#### [Instruction]
Output every line below without omitting or altering anything.

===============

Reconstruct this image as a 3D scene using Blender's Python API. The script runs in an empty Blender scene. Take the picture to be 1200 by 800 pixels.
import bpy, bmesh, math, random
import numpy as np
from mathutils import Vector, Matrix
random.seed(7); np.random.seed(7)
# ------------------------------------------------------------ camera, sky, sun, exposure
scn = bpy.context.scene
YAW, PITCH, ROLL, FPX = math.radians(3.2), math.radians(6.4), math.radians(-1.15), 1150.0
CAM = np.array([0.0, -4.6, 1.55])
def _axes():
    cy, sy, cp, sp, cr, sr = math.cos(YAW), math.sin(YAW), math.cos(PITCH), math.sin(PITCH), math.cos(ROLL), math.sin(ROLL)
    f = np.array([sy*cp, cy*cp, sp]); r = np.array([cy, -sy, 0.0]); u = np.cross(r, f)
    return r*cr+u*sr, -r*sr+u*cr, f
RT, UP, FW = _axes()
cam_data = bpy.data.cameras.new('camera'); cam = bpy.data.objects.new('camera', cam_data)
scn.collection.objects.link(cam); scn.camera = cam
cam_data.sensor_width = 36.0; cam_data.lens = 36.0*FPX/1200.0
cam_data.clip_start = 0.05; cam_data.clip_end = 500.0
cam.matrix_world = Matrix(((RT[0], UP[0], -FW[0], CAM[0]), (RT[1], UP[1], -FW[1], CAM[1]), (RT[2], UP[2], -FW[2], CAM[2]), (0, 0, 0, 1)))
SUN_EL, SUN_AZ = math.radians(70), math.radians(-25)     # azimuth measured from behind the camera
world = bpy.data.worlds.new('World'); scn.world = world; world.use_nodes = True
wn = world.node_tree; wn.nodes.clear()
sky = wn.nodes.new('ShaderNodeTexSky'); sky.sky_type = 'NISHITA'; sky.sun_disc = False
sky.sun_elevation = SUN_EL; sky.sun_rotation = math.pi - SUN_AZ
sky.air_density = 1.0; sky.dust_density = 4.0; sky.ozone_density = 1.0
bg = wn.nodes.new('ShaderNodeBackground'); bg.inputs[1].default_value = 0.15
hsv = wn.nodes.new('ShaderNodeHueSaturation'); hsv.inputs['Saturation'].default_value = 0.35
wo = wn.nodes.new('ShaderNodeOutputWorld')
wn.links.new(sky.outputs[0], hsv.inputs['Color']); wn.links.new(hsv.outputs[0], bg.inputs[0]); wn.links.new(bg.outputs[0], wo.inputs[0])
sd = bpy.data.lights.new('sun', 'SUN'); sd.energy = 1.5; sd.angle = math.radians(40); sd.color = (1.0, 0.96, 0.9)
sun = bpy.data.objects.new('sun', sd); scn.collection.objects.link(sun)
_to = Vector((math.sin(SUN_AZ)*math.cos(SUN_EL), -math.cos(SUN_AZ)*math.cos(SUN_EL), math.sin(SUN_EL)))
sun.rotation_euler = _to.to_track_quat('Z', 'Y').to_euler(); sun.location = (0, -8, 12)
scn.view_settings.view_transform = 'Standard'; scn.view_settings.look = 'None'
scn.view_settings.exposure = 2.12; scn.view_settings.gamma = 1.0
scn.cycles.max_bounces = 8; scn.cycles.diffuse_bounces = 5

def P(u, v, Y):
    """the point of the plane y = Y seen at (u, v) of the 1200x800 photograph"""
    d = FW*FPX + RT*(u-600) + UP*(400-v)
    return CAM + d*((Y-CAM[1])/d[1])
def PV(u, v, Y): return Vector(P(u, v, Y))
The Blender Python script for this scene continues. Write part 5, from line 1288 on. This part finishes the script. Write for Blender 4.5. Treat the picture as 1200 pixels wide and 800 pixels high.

===============

#### [In response]
Reconstruct this image as a 3D scene using Blender's Python API. The script runs in an empty Blender scene. Take the picture to be 1200 by 800 pixels.
import bpy, bmesh, math, random
import numpy as np
from mathutils import Vector, Matrix
random.seed(7); np.random.seed(7)
# ------------------------------------------------------------ camera, sky, sun, exposure
scn = bpy.context.scene
YAW, PITCH, ROLL, FPX = math.radians(3.2), math.radians(6.4), math.radians(-1.15), 1150.0
CAM = np.array([0.0, -4.6, 1.55])
def _axes():
    cy, sy, cp, sp, cr, sr = math.cos(YAW), math.sin(YAW), math.cos(PITCH), math.sin(PITCH), math.cos(ROLL), math.sin(ROLL)
    f = np.array([sy*cp, cy*cp, sp]); r = np.array([cy, -sy, 0.0]); u = np.cross(r, f)
    return r*cr+u*sr, -r*sr+u*cr, f
RT, UP, FW = _axes()
cam_data = bpy.data.cameras.new('camera'); cam = bpy.data.objects.new('camera', cam_data)
scn.collection.objects.link(cam); scn.camera = cam
cam_data.sensor_width = 36.0; cam_data.lens = 36.0*FPX/1200.0
cam_data.clip_start = 0.05; cam_data.clip_end = 500.0
cam.matrix_world = Matrix(((RT[0], UP[0], -FW[0], CAM[0]), (RT[1], UP[1], -FW[1], CAM[1]), (RT[2], UP[2], -FW[2], CAM[2]), (0, 0, 0, 1)))
SUN_EL, SUN_AZ = math.radians(70), math.radians(-25)     # azimuth measured from behind the camera
world = bpy.data.worlds.new('World'); scn.world = world; world.use_nodes = True
wn = world.node_tree; wn.nodes.clear()
sky = wn.nodes.new('ShaderNodeTexSky'); sky.sky_type = 'NISHITA'; sky.sun_disc = False
sky.sun_elevation = SUN_EL; sky.sun_rotation = math.pi - SUN_AZ
sky.air_density = 1.0; sky.dust_density = 4.0; sky.ozone_density = 1.0
bg = wn.nodes.new('ShaderNodeBackground'); bg.inputs[1].default_value = 0.15
hsv = wn.nodes.new('ShaderNodeHueSaturation'); hsv.inputs['Saturation'].default_value = 0.35
wo = wn.nodes.new('ShaderNodeOutputWorld')
wn.links.new(sky.outputs[0], hsv.inputs['Color']); wn.links.new(hsv.outputs[0], bg.inputs[0]); wn.links.new(bg.outputs[0], wo.inputs[0])
sd = bpy.data.lights.new('sun', 'SUN'); sd.energy = 1.5; sd.angle = math.radians(40); sd.color = (1.0, 0.96, 0.9)
sun = bpy.data.objects.new('sun', sd); scn.collection.objects.link(sun)
_to = Vector((math.sin(SUN_AZ)*math.cos(SUN_EL), -math.cos(SUN_AZ)*math.cos(SUN_EL), math.sin(SUN_EL)))
sun.rotation_euler = _to.to_track_quat('Z', 'Y').to_euler(); sun.location = (0, -8, 12)
scn.view_settings.view_transform = 'Standard'; scn.view_settings.look = 'None'
scn.view_settings.exposure = 2.12; scn.view_settings.gamma = 1.0
scn.cycles.max_bounces = 8; scn.cycles.diffuse_bounces = 5

def P(u, v, Y):
    """the point of the plane y = Y seen at (u, v) of the 1200x800 photograph"""
    d = FW*FPX + RT*(u-600) + UP*(400-v)
    return CAM + d*((Y-CAM[1])/d[1])
def PV(u, v, Y): return Vector(P(u, v, Y))
The Blender Python script for this scene continues. Write part 5, from line 1288 on. This part finishes the script. Write for Blender 4.5. Treat the picture as 1200 pixels wide and 800 pixels high.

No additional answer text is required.